What equipment or event thrust you into the hobby?


Many paths have led us into the pursuit of audio nirvana. Was there a single event or piece of equipment in the early years that started you down your path to audio bliss?

I used to sit in front of one of those little portable record players when I was a lad of 3 who loved listening to music...spinning records...and mostly at twilight...and I thought they sounded better in the evening. I moved from kiddie records to 33s, like the South Pacific album...graduating to Georgia Gibbs "Dance with me Henry" at 4, Sinatra, and anything else my parents decided to bring home. From there, the path led through the origins of rock in the 50s and the classic rock of the 60s and ultimately to jazz (still collecting records). My first credible system was built around a Marantz 2252B receiver, a Dual 1214 turntable, drving and feeding a pair of Advents. Saul Marantz must have known what he is doing because that receiver is still alive and kicking today, the only investment being a few cans of tuner spray.
mcpody
I come from a musical family. As far as becoming an audiophile itself, my uncle was a college professor who had a dedicated listening room back in the late sixties. He had a turntable and tubed receiver and the music sounded marvelous. I've strived for that ever since.
My curiosity was first piqued in the mid-1960s when a department store salesman told my parents that a Magnavox console was just fine and we should forget about a bunch of exotic looking "components" that were way expensive and only for hobbyists.

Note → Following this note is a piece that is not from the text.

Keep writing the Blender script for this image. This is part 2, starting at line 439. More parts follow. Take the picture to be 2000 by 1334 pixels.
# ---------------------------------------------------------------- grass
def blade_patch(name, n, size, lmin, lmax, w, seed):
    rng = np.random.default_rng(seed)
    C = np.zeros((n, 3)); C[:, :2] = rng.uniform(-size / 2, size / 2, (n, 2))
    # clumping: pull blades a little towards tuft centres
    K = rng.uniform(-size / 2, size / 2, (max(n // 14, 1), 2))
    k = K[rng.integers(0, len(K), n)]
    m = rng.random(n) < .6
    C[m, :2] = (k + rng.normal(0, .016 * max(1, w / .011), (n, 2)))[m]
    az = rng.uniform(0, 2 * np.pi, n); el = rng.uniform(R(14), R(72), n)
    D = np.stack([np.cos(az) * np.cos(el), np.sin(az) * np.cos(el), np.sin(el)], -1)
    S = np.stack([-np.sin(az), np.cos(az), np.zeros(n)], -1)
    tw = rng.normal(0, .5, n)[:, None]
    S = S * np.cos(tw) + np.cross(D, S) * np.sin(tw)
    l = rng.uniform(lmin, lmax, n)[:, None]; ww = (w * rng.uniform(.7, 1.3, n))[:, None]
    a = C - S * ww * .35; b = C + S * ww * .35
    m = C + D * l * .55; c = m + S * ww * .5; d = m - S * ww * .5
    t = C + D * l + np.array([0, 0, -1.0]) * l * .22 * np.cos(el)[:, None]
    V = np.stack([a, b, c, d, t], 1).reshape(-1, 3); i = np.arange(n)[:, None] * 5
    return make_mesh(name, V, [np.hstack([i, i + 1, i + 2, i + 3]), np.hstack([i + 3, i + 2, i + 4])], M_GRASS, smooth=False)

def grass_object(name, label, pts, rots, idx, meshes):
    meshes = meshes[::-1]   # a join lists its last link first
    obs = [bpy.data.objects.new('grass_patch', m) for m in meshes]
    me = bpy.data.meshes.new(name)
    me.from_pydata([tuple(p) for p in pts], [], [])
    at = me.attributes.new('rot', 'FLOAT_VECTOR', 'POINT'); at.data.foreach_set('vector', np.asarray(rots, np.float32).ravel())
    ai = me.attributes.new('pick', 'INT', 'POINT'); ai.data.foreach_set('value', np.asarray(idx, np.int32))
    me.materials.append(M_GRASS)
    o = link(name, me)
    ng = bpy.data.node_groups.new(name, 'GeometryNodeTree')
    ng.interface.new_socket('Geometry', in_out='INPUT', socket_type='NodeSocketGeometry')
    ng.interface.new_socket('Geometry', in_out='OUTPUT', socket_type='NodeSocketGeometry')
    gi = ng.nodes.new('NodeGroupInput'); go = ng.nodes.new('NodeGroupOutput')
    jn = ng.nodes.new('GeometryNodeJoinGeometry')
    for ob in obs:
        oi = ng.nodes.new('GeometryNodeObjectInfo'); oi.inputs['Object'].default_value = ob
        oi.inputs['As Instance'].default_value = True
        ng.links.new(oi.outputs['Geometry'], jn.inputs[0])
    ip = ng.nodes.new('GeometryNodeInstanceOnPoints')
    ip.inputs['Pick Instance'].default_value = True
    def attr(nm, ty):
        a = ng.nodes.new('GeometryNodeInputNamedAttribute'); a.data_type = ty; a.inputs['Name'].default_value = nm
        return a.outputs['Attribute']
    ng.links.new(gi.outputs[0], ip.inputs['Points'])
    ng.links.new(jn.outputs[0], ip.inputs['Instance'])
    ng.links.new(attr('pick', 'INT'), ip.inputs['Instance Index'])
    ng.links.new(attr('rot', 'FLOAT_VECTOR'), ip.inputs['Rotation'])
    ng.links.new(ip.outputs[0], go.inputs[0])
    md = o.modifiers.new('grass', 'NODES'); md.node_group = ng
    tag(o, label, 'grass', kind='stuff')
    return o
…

Later, in the late-1960s, a lot of guys in my college dorm had pretty fancy systems, and I really caught the bug. My ardor cooled in the 1980s and early 1990s.

Around 1996, I needed something to read during lunch, and I bought a copy of Stereo Review. Julian Hirsch wrote a column about how the highly praised Rectilinear IIIs of the late 1960s would stand up against mid-1990s speakers -- probably not that well. Since I was still listening to my Rectilinear IIIs, I suddenly felt completely obsolete. This started my most recent upgrade cycle.
"...path to audio bliss"

Give me a break! Bliss?

Like you I had a good (enuf) system. I focused on listening to (and discovering a lot of new music) and on a lunch break, instead of going to Tower records and looking thru vinyl I went into my first high end store. Fancy looking stuff, high price tags, and lots of talk about things like stereo imaging, depth of image. "air" around the instruments, etc. I bought it, hook line and sinker. Spent the next 20 years shopping equipment - music purchases were incidental and often made to optomize the audio experience (audiophile recordings anyone?).

It was fun and consuming while I was doing it but I sure regret the amount of time I spent listening to audio and not the 'music'. I started out with Rectilinear 7's (designed by Shaninan) a Hafler 500 amp, an Apt Holman pre-amp, and a Technic's 1350 TT w/Shure V cartridge. I loved it. My present stuff is 'better' but I don't love it more.

There is a moral in there somewhere. :-)
When I was 10 or 11 years old, my older sister came home from a dance with a door prize that she won, an LP. It was Cream's Disraeli Gears. She spun it on the record player in her room and let me listen in. I loved it! She didn't care for it, so she gave it to me. I went out and bought my first system with money I had earned from caddying.
Previous to this, I didn't have much musical listening experience other than the radio. My mom listened to Country music, my father listened to Celtic tunes. Neither musical format really ever stirred any interest from me.

This was different though, this music (Disraeli Gears) spoke to me, with it's heavy bass lines I was hypnotized.

I've had the bug ever since...........

Cheers,
John
I would attribute my audiophile sickness to at least 2 events I can remember. First, when I had just graduated from high school I visited the apartment of a co-worker who had a Lafayette radio receiver and some Epicure speakers. They were of course far superior to anything I had heard up to that time and I was hooked for life. Second, in 1990 I visited a stereo store and heard the first high-end system I had ever heard, some Quad ESL-63 speakers driven by VTL 225 tube monoblocks. That was the event that turned the page for me and fueled my current addiction.